In letting Stamkos go, the Lightning proved the ‘Ronin’ rule – whenever there is any doubt, there is no doubt.

I’m sure that in a perfect world they wanted Stamkos back. But at US$8-million a year? Yeah, no. More important, the Lightning were not getting better with Stamkos on the team. They were getting worse. At any amount, he was the wrong choice.

Across the Florida peninsula, the Panthers had a similar decision to make – whether to give Sam Reinhart a raise.

Reinhart does not fit the stereotype of a cap-pressurizing free agent – he’s a winger; he’d disappointed in Buffalo; he’d never scored more than 33 goals in a season before the last one, when he scored 57.

But when Reinhart was great, so was Florida. The Panthers re-signed him to an eight-year extension a few hours before he entered free agency.

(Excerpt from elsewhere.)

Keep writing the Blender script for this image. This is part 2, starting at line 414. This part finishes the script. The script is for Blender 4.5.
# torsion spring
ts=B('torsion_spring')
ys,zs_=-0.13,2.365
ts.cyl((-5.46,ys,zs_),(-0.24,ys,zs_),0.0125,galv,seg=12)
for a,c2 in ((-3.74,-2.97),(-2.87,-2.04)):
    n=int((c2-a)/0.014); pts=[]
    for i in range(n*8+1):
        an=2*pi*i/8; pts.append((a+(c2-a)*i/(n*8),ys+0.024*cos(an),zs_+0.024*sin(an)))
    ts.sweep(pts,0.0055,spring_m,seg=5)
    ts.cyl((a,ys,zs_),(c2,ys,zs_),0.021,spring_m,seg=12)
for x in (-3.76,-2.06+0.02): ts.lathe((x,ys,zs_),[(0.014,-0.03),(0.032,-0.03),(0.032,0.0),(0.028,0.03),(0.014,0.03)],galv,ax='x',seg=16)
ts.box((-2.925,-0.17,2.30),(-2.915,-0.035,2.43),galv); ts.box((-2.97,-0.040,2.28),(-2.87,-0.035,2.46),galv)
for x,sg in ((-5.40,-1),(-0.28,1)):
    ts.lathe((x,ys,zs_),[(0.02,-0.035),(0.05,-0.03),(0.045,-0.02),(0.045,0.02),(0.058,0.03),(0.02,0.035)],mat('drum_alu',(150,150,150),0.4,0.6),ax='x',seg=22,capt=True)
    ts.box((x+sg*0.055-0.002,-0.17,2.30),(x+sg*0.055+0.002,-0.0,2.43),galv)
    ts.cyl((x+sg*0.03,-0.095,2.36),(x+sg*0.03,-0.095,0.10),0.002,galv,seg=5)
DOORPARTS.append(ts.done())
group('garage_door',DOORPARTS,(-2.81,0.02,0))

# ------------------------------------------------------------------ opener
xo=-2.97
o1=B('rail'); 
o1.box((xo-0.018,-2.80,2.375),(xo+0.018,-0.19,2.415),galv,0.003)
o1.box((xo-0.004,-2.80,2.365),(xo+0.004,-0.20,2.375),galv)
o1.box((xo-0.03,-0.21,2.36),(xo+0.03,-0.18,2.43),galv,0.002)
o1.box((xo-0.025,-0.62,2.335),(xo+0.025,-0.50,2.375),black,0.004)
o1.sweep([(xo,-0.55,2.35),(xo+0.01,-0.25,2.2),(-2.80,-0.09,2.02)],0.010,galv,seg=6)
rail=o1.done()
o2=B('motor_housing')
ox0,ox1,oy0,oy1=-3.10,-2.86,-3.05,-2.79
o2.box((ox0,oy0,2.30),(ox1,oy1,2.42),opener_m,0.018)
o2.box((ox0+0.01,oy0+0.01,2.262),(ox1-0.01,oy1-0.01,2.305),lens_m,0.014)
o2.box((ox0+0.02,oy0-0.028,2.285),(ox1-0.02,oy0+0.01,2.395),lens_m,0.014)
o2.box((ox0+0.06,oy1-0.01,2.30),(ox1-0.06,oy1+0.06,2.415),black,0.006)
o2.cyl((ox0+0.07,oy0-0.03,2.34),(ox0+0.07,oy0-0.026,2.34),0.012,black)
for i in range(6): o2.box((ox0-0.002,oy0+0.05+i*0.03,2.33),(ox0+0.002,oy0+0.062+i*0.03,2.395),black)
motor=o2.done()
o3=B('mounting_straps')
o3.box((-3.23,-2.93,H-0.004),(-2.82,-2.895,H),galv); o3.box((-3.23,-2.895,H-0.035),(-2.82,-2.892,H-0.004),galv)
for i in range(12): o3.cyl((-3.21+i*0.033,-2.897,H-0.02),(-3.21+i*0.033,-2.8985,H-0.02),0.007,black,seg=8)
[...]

Will that deal look good in seven or eight years’ time? Almost certainly not. But it looks amazing right now. And now is when Florida is the early favourite to win another title.

That’s the best guide for whether to re-sign your own player – if you’re moving backward, change. If you’ve got forward momentum, stay as you are.

The Vancouver Canucks gave Elias Pettersson an eight-year, US$93-million deal six months ago. Pettersson is in that ‘should be great’ range – a centre, still young (25), was a monster early in his career. But he wasn’t getting better lately, and neither were the Canucks.

This season, Pettersson looks like a man who plays hockey as a condition of his bail. He’ll have one good game, get his chit signed and then disappear for four nights. If the Canucks are heading into Leafs’ territory – a hypothetically great team that doesn’t translate into reality – the Pettersson extension will be the signing that defines that.

It doesn’t take a genius to figure out why teams sign guys they know intimately despite their doubts – fear.

As a GM, you can’t just let a Stamkos go. You have to replace him with a Guentzel. That’s hard work and, if it goes wrong, that’s all on you.

It’s easier to re-sign your own guy and say, ‘Everyone knows how much he brings to the table’, even if all the guy does is eat. The important thing is that you can get everyone to agree that you made the correct call, even though it turned out incorrectly.

It’s common in the NHL to see executives praising the roster calls of their direct competitors, often unprompted. You won’t find this tendency in baseball or football. It’s pervasive in hockey because everyone wants the same protection for their own timid decision making when the time comes.

This is the prism through which the Leafs’ decision with Mitch Marner can be viewed. Are they Stamkos’ing, Reinhart’ing or Pettersson’ing?

Marner’s had a good start. He’s a lock to make Team Canada for the 4 Nations Face-Off in February. Around March, odds are he’ll be looking like a top-10 or top-20 player in the league.

But are the Leafs getting better? Does anyone doubt they will start getting better if they give Marner the giganto contract he is expecting? Beyond considerations of individual talent, is the Leafs’ mix right? Because this is their last chance to change it.

If there’s any doubt about any of that, then there you go. The Leafs should know what they have to do. Not just pass on Marner, but replace him with someone (or maybe two someones) better suited to their needs.

But because Toronto is Toronto and not Tampa or Florida – winners of three of the past five championships – one has some concerns the gutsy choice will ever supersede the easy one.